Buradan Türkiye'ye baktığımızda görünen tablo şu: Türkiye toplumunda, kendiliğinden bir kitle hareketinin patlaması açısından değil, kitleleri manipüle etme becerisi açısından ciddi bir potansiyel enerji birikimi vardır. Öte yandan emperyalizm otoriter eğilimleri gün geçtikçe artan AKP'nin "yeni rejim"in mantığının ana taşıyıcısı olduğu konusundaki mutabakatı bir vakıadır. Aynı zamanda biriken ayrılık potansiyelini "yeni rejim" mantığı içerisinde tutacak bir "muhalefet"in şekillenmesi de tamamlanmaktadır. Sonuç Türkiye'nin ayrılık imalatı pratiği açısından bir hayli ileri bir noktada olmasıdır.
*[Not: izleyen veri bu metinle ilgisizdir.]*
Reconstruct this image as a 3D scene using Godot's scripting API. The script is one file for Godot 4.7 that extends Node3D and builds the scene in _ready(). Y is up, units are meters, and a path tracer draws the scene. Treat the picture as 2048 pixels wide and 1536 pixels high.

Burada henüz tamamlanmamış olan, yeni rejim mantığını kökten bozabilecek ve toplumda birikmiş olan enerjiyi düzen dışı bir mecraya akıtabilecek devrim güçlerinin etkisizleştirilememiş olması. Ancak yeni rejimin mimarlarının bu sorunu görmediklerini söylemek için ahmak olmak gerekir. İdeolojik kuşatma bir yana, yeni rejim neşriyatında devrim güçlerine karşı sistematik olarak yapılan karalama ve yalan kampanyasının iyice belirgin hale gelmesi bu açıdan not edilmelidir.

Türkiye, emperyalizm tarafından ayrılığın imal edilmesine hazır durumda tutulmaktadır. Emperyalizmin bu ucubeyi mamul hale getirmesini önleyecek yegane güç soldadır. Biriken enerjinin yeni rejim mantığına, düzene karşı bir birikime tahvil edilmesi için olanaklar vardır. Değerlendiremezsek sol da, ülke de bitişe koşmaktadır.